17. In view of aforesaid discussion of facts and law, particularly in view of the judgment of Full Bench of this Court in the case of Jagdish Prasad Dubey (supra) and Apex Court judgment in the case of Rafiq Masih (supra), the impugned orders of recovery are not sustainable in law. The impugned recovery orders in respect of each petitioner are accordingly quashed. If any amount is recovered from the petitioners, the same be refunded to them, alongwith interest @ 6% per annum from the date of its recovery till actual payment.

18. All these three petitions are accordingly allowed and disposed of."

6. Panel Lawyer for the State though has vehemently opposed the petition but is not in a position to point out any distinguishing feature in the present case.

7. The said erroneous benefit of basic pay of Rs. 70/- which was granted as per Rule 7(1)(b)(iv) of M.P. Revision of Pay Rules 1963. The dispute arose in matter of merging of the special pay in the revised pay scale and seeking benefits at par with Executive members of Police Force. There is

no undertaking on record for that fixation.
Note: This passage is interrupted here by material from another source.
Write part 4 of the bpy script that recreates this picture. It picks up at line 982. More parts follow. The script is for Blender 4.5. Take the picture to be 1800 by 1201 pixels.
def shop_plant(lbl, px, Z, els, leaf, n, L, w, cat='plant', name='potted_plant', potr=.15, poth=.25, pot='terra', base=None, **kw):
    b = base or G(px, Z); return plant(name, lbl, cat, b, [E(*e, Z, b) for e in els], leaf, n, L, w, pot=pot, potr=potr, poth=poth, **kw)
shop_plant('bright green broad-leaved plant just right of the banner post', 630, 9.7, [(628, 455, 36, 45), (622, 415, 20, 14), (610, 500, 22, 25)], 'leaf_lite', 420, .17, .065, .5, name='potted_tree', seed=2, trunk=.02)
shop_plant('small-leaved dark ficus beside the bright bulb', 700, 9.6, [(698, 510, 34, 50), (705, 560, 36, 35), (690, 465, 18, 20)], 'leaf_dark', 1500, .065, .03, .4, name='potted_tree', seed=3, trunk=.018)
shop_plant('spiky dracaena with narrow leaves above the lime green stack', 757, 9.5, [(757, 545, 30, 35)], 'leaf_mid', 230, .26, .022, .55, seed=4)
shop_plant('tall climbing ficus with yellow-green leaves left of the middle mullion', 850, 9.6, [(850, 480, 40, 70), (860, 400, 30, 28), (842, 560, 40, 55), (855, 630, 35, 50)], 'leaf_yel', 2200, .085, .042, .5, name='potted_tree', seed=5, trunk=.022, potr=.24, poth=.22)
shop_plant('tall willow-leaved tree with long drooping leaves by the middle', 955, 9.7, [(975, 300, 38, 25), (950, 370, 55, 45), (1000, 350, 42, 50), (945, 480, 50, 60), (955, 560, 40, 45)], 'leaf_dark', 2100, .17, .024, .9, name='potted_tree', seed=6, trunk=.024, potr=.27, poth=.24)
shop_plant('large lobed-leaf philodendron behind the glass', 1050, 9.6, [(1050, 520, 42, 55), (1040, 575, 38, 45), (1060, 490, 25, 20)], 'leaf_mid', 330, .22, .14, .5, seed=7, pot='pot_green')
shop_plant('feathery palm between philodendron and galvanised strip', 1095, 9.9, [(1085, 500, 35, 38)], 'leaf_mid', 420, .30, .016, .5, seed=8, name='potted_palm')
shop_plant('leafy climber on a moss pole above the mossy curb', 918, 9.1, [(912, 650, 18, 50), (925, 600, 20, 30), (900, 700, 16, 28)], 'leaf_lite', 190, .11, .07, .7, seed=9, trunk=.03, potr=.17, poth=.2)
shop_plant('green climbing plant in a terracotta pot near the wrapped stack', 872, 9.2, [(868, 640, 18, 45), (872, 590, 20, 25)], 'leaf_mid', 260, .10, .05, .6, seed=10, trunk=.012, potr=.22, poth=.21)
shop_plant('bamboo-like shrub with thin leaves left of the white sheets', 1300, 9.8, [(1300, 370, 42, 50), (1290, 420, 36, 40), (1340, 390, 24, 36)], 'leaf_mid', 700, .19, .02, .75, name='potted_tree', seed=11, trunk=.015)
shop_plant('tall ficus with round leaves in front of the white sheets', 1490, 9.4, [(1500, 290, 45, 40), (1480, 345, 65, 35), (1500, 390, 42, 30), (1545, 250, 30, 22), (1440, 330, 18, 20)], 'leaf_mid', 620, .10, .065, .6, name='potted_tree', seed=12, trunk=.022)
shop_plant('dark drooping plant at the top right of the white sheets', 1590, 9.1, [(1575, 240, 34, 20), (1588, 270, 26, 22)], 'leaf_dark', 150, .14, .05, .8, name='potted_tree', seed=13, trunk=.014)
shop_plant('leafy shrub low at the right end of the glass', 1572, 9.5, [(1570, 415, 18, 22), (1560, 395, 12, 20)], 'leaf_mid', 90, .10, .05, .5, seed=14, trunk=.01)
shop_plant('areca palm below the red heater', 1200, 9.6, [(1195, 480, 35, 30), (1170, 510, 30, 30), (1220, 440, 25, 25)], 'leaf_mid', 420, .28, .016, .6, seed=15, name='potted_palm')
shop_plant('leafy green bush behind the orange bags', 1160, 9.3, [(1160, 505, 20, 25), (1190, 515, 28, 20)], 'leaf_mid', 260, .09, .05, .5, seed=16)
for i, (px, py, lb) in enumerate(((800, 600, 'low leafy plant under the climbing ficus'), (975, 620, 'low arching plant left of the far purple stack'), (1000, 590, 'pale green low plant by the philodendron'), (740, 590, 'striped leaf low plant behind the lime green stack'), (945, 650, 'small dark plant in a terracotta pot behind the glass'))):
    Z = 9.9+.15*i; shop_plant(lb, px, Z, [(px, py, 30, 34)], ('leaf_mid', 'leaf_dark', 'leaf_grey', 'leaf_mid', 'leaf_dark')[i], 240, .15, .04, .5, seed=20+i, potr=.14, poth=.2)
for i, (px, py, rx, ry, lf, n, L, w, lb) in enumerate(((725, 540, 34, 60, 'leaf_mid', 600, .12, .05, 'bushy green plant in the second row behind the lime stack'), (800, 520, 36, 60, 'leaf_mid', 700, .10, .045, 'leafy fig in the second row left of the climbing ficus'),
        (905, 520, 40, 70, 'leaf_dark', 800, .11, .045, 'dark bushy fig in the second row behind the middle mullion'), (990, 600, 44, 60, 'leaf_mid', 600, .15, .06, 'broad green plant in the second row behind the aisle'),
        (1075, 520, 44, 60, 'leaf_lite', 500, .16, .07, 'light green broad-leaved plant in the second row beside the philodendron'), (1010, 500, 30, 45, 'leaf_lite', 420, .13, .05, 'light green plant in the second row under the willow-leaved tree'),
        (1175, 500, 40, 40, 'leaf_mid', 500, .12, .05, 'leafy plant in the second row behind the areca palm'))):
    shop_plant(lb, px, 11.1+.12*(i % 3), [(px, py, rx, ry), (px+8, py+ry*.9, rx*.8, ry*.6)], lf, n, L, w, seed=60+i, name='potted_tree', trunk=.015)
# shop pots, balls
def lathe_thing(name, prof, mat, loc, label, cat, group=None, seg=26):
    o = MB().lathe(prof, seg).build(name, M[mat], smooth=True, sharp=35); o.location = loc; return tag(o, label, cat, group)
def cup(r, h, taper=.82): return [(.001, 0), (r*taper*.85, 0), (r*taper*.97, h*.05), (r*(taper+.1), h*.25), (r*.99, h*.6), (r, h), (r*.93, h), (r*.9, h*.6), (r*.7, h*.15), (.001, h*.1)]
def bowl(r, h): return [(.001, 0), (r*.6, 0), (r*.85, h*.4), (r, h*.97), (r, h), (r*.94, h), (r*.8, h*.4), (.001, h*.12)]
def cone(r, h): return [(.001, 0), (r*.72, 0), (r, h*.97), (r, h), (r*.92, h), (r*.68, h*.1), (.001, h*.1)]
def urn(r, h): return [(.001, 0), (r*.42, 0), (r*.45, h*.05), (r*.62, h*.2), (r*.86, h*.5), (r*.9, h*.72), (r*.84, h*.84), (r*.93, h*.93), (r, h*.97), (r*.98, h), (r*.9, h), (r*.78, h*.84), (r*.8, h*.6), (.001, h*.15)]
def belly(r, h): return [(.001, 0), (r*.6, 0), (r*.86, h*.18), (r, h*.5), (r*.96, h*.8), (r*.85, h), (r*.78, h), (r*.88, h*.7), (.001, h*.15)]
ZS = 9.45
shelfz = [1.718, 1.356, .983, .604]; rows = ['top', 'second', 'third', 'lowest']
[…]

8. The other objection taken is that some employees who were similarly situated had filed writ petitions and the interest part only was set

7 WP-31816-2024 aside, therefore, the petitioner cannot now challenge the Principal part. However, in the opinion of the Court since subsequently, a Coordinate Bench of this has taken view that the principal part also of the recovery cannot be made from the ministerial employees and the said view has also been confirmed recently by the Division Bench in W.A. No. 1657/2025 (State of M.P. & others vs. Ramrao Bhimte) , therefore, the aforesaid objection would pale into insignificance. This is because the State as an model employer is bound to maintain parity between same set of employees.

9. Resultantly, the petition is allowed in similar terms as decided by the Coordinate Bench of this Court in case of Tehsildar Singh (supra) and the recovery of interest (if any) as well as principal part ordered to be recovered from the petitioner is hereby set aside. If any amount has already been recovered, the same be refunded to the petitioner within a period of four months from the date of production of certified copy of this order, failing which the amount will carry interest @ 6% p.a. from the date of this order till actual payment.

10. Accordingly, in above terms, the petition stands allowed and disposed off.